Masa Orde Baru
Pada masa Orde Baru, rezim Soeharto ingin menerapkan Pancasila hampir di segala lini kehidupan: dari demokrasi Pancasila, ekonomi Pancasila, hingga moral Pancasila. Mengklaim ingin melindungi Pancasila dari ancaman ideologi Islam, rezim merestrukturisasi partai-partai politik menjadi tiga, dengan semua partai Islam (NU, PSII, Perti, dan Parmusi—Partai Masyumi pada saat itu sudah dibubarkan) berfusi ke dalam Partai Persatuan Pembangunan (PPP).
Pada 1970-an, untuk menentang kebijakan rezim mengenai Pancasila, terutama mengenai penerapan Pedoman Penghayatan dan Pengamalan Pancasila (P4) untuk pegawai negeri dan umum dan Pendidikan Moral Pancasila (PMP) untuk siswa-siswi di sekolah, Kiai Bisri Syansuri, ketua Dewan Penasehat PPP dan Rais Syuriah NU, berfatwa wajib hukumnya bagi setiap Muslim untuk memilih PPP, satu-satunya partai Islam, sekalipun berrisiko kehilangan jabatan dan pekerjaan.

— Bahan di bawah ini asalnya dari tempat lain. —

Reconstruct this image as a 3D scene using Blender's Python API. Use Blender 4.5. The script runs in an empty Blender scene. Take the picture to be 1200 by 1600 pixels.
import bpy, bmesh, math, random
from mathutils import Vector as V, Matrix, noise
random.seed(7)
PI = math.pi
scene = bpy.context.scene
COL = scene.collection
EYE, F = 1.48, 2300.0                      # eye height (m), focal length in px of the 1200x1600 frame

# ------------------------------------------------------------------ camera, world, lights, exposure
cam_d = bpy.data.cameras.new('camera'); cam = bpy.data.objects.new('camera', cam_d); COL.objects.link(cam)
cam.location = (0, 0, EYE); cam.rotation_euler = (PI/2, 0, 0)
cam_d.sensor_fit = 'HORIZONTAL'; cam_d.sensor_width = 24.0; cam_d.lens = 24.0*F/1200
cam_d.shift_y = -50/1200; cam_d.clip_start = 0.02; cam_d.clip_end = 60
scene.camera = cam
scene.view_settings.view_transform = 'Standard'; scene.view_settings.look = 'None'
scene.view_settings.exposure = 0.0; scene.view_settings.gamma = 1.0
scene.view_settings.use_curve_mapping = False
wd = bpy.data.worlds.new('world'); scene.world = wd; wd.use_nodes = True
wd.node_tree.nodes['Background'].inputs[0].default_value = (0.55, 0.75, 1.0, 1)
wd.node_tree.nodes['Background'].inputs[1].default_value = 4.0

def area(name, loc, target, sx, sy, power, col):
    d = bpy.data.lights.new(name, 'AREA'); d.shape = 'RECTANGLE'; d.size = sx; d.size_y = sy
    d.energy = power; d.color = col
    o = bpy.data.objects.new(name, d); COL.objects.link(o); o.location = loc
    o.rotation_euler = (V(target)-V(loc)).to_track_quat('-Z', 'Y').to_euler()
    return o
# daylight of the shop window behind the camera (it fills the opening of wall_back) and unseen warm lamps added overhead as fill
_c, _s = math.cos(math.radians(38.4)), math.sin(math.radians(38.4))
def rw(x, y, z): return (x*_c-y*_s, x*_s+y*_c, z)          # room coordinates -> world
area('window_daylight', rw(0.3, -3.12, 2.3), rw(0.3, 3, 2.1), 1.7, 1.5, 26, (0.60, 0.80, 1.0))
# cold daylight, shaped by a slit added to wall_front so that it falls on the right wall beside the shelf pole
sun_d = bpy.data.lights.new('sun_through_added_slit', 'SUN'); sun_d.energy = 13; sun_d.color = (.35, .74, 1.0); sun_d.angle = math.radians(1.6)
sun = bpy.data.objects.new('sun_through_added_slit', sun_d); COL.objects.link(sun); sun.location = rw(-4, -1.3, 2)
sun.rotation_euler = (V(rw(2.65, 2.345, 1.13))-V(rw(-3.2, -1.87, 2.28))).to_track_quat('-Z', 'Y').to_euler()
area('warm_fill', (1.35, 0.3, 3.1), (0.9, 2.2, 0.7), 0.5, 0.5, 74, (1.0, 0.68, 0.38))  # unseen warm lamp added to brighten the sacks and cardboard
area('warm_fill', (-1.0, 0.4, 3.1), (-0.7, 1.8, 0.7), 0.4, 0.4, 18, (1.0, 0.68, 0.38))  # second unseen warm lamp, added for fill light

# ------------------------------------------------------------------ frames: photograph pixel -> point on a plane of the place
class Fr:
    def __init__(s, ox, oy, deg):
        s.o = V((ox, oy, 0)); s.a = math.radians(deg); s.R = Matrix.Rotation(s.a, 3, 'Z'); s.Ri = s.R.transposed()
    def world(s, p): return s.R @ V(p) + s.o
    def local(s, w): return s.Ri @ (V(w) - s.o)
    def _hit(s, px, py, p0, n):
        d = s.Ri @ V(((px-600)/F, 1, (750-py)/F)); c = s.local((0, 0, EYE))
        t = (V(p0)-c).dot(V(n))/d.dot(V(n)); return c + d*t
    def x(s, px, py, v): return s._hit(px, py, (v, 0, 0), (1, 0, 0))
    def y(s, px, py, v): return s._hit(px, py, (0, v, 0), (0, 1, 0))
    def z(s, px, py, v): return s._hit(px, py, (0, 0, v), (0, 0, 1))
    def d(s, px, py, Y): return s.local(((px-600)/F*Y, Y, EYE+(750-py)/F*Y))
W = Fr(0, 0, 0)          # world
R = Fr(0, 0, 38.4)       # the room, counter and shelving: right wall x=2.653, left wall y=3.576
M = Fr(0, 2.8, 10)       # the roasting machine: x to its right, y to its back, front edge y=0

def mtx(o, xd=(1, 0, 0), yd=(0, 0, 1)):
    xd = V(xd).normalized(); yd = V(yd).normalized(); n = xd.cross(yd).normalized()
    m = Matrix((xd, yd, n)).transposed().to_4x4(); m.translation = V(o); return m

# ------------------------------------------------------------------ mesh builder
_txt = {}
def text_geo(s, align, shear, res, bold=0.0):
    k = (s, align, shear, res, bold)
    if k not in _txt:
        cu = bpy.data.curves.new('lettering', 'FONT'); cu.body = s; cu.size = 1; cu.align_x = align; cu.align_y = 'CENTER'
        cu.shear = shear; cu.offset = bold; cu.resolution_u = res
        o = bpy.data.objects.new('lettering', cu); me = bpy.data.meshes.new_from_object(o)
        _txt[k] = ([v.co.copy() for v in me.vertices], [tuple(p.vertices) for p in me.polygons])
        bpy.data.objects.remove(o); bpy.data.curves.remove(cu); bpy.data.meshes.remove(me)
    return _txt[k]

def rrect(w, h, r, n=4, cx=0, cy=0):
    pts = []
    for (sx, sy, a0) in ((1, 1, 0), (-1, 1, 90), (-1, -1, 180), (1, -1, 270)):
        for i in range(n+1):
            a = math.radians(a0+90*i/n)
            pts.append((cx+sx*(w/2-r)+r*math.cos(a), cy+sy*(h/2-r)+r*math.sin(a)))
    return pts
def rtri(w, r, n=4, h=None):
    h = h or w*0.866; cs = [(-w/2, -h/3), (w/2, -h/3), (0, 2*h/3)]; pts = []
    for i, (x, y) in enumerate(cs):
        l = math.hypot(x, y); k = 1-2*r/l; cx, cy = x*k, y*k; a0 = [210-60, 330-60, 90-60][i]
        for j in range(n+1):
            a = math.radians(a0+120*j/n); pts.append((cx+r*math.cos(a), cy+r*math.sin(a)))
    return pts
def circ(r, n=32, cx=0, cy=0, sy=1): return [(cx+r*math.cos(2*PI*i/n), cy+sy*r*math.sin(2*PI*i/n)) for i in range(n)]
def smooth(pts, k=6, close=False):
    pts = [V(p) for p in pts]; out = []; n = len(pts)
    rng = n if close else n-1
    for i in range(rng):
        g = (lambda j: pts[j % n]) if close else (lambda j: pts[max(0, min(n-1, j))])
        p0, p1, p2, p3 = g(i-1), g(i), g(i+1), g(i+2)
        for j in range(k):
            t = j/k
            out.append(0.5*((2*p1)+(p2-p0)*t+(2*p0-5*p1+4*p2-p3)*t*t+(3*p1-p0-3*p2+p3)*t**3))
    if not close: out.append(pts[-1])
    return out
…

Pada Sidang Umum MPR 1978 mengenai legalisasi P4, PPP dipimpin Kiai Bisri ke luar dari sidang (walk out) sebagai bentuk protes. Pada 1970-an, orang-orang NU di dalam PPP dipandang sebagai orang-orang garis keras oleh rezim. NU pada dekade ini menjadi oposan paling kritis terhadap rezim, satu hal yang membuat rezim berupaya mempenetrasi PPP dan mengganti orang-orang NU dengan yang lebih bersahabat dengan rezim.
Perubahan Sikap
Posisi NU terhadap Pancasila mulai berubah pada dekade selanjutnya, 1980-an, terutama setelah rezim Orde Baru mengumumkan rencana untuk menjadikan Pancasila sebagai asas tunggal bagi semua partai politik dan organisasi massa. PPP dan ormas-ormas Islam tentu menghadapi pilihan sulit: berkompromi agar partai/organisasi tetap hidup atau dibubarkan.
NU pada dekade itu mulai mengubah haluan sikapnya terhadap rezim, dari konfrontasi menjadi bersedia kompromi. NU menunjukkan penerimaannya terhadap Pancasila pada Munas 1982 dan mendeklarasikannya secara resmi pada muktamar ke-27 tahun 1984 di Situbondo. Keputusan penting lain dari muktamar itu ialah NU kembali ke “khittah1926” sebagai organisasi sosial keagamaan (jam’iyyah diniyyah ijtima’iyyah) dan tak ingin lagi terlibat dalam “politik praktis”, yang kemudian diwujudkan dengan ke luar dari PPP. Arsitek dari manuver ini adalah Kiai Achmad Siddiq (yang kemudian menjadi Rais ‘Aam Syuriah NU) dan Gus Dur (yang kemudian menjadi Ketua Umum PBNU).